Given information:
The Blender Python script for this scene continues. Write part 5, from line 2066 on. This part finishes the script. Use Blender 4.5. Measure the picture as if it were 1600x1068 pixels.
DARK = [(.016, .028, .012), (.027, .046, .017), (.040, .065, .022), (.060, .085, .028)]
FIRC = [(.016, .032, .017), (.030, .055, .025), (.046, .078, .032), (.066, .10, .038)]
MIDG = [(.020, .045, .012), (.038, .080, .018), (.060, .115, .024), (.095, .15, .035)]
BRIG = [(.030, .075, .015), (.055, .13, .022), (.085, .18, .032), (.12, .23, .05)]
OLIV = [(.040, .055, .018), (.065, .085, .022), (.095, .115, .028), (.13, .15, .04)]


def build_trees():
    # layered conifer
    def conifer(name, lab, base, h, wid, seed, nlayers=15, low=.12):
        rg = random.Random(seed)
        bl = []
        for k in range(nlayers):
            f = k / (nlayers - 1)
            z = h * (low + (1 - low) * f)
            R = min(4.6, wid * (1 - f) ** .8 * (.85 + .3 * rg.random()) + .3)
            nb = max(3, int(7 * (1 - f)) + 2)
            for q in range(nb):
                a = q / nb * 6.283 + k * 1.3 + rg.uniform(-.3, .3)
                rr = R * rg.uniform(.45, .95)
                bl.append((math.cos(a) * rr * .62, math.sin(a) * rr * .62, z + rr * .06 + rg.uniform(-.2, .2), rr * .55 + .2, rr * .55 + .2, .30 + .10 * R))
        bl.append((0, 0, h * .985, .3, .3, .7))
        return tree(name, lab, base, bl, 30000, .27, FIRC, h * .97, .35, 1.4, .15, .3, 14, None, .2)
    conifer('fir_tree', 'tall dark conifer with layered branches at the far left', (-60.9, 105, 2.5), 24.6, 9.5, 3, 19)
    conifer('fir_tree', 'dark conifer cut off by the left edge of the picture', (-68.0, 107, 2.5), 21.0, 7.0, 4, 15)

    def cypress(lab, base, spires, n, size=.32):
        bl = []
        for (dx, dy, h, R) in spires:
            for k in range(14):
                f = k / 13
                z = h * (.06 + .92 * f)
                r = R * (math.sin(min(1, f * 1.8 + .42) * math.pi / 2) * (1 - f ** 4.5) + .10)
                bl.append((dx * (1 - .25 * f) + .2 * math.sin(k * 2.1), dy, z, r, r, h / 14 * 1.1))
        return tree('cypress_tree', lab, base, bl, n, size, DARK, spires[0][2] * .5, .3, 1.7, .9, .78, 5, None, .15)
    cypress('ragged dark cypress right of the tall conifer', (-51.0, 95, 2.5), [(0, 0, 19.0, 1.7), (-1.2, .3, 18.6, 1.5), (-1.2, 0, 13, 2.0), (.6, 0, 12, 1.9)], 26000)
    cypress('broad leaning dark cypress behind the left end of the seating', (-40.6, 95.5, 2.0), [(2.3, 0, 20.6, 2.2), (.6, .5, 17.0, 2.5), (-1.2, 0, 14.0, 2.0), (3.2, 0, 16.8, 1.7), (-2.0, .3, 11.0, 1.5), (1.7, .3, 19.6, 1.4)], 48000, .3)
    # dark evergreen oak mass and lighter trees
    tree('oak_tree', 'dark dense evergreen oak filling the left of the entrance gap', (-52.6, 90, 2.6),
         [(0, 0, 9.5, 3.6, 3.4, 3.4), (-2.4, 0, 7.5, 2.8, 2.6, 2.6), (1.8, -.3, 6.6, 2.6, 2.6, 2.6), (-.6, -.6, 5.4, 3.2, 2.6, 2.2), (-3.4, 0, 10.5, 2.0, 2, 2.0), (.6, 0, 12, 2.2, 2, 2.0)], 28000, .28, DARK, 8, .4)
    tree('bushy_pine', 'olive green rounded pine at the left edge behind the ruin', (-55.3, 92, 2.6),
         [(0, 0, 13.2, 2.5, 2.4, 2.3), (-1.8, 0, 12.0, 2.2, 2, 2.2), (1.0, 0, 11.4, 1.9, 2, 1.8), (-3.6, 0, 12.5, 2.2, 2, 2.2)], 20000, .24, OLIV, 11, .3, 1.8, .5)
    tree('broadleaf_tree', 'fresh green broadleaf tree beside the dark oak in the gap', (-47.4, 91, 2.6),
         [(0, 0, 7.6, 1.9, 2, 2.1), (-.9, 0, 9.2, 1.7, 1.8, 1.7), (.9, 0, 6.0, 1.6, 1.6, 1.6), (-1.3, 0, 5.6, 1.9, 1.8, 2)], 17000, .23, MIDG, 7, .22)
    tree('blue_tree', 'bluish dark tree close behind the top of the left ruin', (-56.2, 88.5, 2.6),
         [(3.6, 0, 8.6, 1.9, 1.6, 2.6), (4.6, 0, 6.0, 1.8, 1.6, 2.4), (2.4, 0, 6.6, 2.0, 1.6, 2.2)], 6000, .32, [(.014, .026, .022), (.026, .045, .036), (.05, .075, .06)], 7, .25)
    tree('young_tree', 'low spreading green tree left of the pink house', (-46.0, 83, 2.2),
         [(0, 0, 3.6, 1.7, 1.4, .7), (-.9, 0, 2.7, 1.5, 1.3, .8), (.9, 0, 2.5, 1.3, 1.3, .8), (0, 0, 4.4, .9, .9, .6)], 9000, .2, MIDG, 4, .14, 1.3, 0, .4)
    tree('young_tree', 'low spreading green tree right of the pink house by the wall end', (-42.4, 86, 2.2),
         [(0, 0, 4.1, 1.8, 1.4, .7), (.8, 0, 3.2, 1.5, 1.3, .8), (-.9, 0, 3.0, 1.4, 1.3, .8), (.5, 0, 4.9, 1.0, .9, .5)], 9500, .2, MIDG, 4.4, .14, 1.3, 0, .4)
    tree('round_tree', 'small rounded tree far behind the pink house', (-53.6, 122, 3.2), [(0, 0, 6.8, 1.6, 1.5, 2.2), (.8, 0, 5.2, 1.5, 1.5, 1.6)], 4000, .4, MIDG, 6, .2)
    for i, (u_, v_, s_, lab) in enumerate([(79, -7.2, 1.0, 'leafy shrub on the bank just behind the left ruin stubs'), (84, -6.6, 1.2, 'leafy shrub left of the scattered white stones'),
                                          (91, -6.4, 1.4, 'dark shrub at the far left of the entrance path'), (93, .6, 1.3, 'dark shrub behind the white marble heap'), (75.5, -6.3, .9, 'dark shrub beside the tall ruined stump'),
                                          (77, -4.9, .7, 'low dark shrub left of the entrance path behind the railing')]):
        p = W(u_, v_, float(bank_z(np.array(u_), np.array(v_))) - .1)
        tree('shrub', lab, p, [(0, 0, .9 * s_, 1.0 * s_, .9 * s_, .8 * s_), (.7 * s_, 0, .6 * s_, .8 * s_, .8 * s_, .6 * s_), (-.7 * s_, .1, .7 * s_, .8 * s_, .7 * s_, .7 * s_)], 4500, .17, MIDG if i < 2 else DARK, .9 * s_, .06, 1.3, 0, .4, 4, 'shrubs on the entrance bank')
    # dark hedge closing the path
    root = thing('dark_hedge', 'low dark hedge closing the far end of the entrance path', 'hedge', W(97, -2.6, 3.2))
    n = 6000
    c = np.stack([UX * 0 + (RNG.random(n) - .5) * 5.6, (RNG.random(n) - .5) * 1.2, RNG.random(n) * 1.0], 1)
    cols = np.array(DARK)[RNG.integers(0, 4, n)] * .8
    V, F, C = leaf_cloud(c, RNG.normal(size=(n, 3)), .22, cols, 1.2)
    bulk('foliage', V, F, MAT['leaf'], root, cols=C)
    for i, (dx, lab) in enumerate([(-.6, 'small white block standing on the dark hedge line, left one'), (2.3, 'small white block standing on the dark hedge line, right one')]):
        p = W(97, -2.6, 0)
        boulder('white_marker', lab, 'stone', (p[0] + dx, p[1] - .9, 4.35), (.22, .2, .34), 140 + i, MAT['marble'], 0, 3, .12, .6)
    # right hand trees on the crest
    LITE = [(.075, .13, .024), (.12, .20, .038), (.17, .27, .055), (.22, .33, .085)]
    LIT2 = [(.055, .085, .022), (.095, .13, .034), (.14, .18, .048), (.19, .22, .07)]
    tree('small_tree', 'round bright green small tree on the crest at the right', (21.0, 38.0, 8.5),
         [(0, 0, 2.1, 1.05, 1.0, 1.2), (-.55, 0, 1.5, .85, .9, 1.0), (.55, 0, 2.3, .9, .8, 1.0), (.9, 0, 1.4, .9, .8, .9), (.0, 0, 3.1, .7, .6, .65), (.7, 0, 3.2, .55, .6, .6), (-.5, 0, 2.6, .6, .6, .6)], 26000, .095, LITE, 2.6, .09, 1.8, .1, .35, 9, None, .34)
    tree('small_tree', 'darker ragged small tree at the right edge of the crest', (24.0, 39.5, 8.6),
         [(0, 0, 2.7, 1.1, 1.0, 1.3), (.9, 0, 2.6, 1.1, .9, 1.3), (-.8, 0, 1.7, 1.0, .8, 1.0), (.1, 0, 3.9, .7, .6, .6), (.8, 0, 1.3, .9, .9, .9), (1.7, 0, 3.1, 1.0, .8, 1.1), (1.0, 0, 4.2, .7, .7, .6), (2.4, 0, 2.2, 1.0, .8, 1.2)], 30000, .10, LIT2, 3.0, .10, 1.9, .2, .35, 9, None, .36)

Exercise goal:
Return nothing but the lines from the start of the listing above through the line containing "(.13, .15, .04)]", exactly as given.

Answer in full:
The Blender Python script for this scene continues. Write part 5, from line 2066 on. This part finishes the script. Use Blender 4.5. Measure the picture as if it were 1600x1068 pixels.
DARK = [(.016, .028, .012), (.027, .046, .017), (.040, .065, .022), (.060, .085, .028)]
FIRC = [(.016, .032, .017), (.030, .055, .025), (.046, .078, .032), (.066, .10, .038)]
MIDG = [(.020, .045, .012), (.038, .080, .018), (.060, .115, .024), (.095, .15, .035)]
BRIG = [(.030, .075, .015), (.055, .13, .022), (.085, .18, .032), (.12, .23, .05)]
OLIV = [(.040, .055, .018), (.065, .085, .022), (.095, .115, .028), (.13, .15, .04)]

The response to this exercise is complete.